Monday, Feb. 19, 1951
Big Cello
When Gregor Piatigorsky put away his cello for a long rest 15 months ago, he was the best cellist in the U.S.* Back in Carnegie Hall last week for the first time since his sabbatical, a slightly greyer "Grischa" Piatigorsky proved that there is still no one around who can touch him.
Carrying his $30,000 Stradivarius cello like a toy, the hulking (6 ft. 3 1/2 in.) master lunged onstage, plunked himself into a chair next to the piano. Then he launched into a program of Schumann, Bach, Milhaud, Debussy, Bloch and Ravel. He played them all with masterful technique and taste, though he was at his best when the music called for soaring rhapsody. All in all, he played with the freshness of a man who had taken time out to think things over.
Fifteen months ago, Piatigorsky was fed up with the hotel, train and plane life of the touring virtuoso. It occurred to him that he had not taken a real vacation since the age of eight, when he got his first job as a cellist. At 46, he wrote his manager: "I have carried my big cello from city to city. I have never refused an interview, even to a school paper. I have seen everybody after a performance who wanted to see me. For a while, I can stop."

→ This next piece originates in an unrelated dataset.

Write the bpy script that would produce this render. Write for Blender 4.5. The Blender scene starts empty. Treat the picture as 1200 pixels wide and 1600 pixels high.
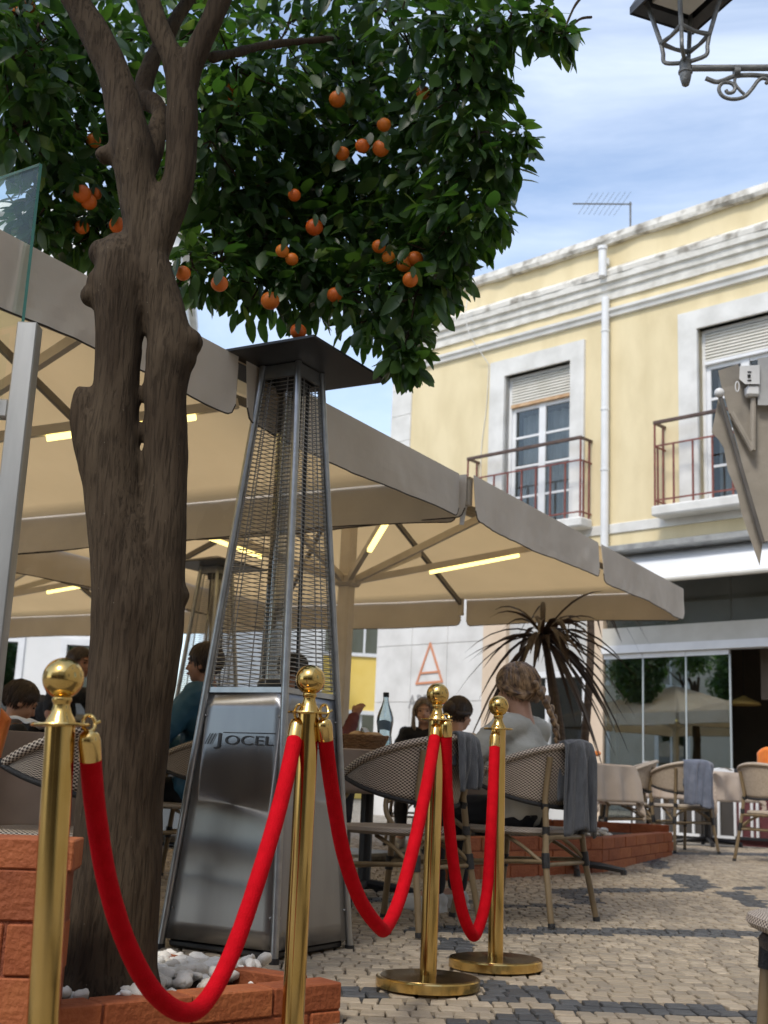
import bpy, bmesh, math, random
import numpy as np
from mathutils import Vector, Matrix, noise
random.seed(7); RNG = np.random.default_rng(7)
R = math.radians
scn = bpy.context.scene
COL = scn.collection
# ------------------------------------------------------------------ camera
F_PX = 1900.0; CAM_H = 0.63
_up = np.array([378., 8550., 1900.]); _up /= np.linalg.norm(_up)
_wy = np.array([0, 0, 1.]) - _up * _up[2]; _wy /= np.linalg.norm(_wy)
_wx = np.cross(_wy, _up)
if _wx[0] < 0: _wx = -_wx
MC = np.array([_wx, _wy, _up])            # camera (right, up, forward) -> world
cd = bpy.data.cameras.new('camera'); cam = bpy.data.objects.new('camera', cd); COL.objects.link(cam)
_r, _u, _f = MC[:, 0], MC[:, 1], MC[:, 2]
cam.matrix_world = Matrix(((_r[0], _u[0], -_f[0], 0), (_r[1], _u[1], -_f[1], 0), (_r[2], _u[2], -_f[2], CAM_H), (0, 0, 0, 1)))
cd.sensor_width = 36; cd.lens = F_PX / 1600 * 36; cd.sensor_fit = 'AUTO'
cd.clip_end = 800; cd.clip_start = 0.05
cd.dof.use_dof = True; cd.dof.focus_distance = 3.7; cd.dof.aperture_fstop = 5.6
scn.camera = cam
# ------------------------------------------------------------------ world, sun, exposure
SUN_AZ, SUN_EL = R(-152), R(52)           # direction TO the sun, azimuth measured from +Y clockwise
w = bpy.data.worlds.new('World'); scn.world = w; w.use_nodes = True
nt = w.node_tree; nt.nodes.clear()
def N(t, **k):
    n = nt.nodes.new(t)
    for a, b in k.items(): setattr(n, a, b)
    return n
sky = N('ShaderNodeTexSky', sky_type='NISHITA', sun_disc=False)
sky.sun_elevation = SUN_EL; sky.sun_rotation = SUN_AZ; sky.air_density = 1.0; sky.dust_density = 1.2; sky.ozone_density = 1.3
tc = N('ShaderNodeTexCoord'); mp = N('ShaderNodeMapping'); mp.inputs['Scale'].default_value = (1.0, 1.0, 3.2)
n1 = N('ShaderNodeTexNoise'); n1.inputs['Scale'].default_value = 2.3; n1.inputs['Detail'].default_value = 9; n1.inputs['Roughness'].default_value = .58; n1.inputs['Distortion'].default_value = .5
cr = N('ShaderNodeValToRGB'); cr.color_ramp.elements[0].position = .42; cr.color_ramp.elements[1].position = .78
cr.color_ramp.elements[0].color = (.12, .12, .12, 1); cr.color_ramp.elements[1].color = (.85, .85, .85, 1)
mx = N('ShaderNodeMix', data_type='RGBA'); mx.inputs[7].default_value = (4.7, 5.15, 5.8, 1)
bg = N('ShaderNodeBackground'); bg.inputs['Strength'].default_value = 0.15
out = N('ShaderNodeOutputWorld')
L = nt.links.new
L(tc.outputs['Generated'], mp.inputs['Vector']); L(mp.outputs['Vector'], n1.inputs['Vector']); L(n1.outputs['Fac'], cr.inputs['Fac'])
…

He spent his sabbatical puttering around the garden of his home in the Brentwood section of Los Angeles, renewing his acquaintance with his wife, the former Jacqueline de Rothschild, and two children, and he finished a philosophical novel whose hero is a painter. He also found time during the summer to teach at the Berkshire Music Center.
Was he glad to be back in the thick of it again? The answer was an epic shrug and a Slavic expostulation as follows:
"I have this recording to do. I think I must be fresh, at my best. But I cannot sleep. Someone gave me sleeping pills. I never take pills, never! But I take a pill--and I am wide awake. So I take another and I begin to feel drowsy. And I get mad. To think that that little pill, that so little pill, can dominate me! ME!"
In short, Piatigorsky was back, and bubbling.
*Best in the world: Pablo Casals, who came out of his retirement briefly last year for the Bach festival at Prades (TIME, June 12).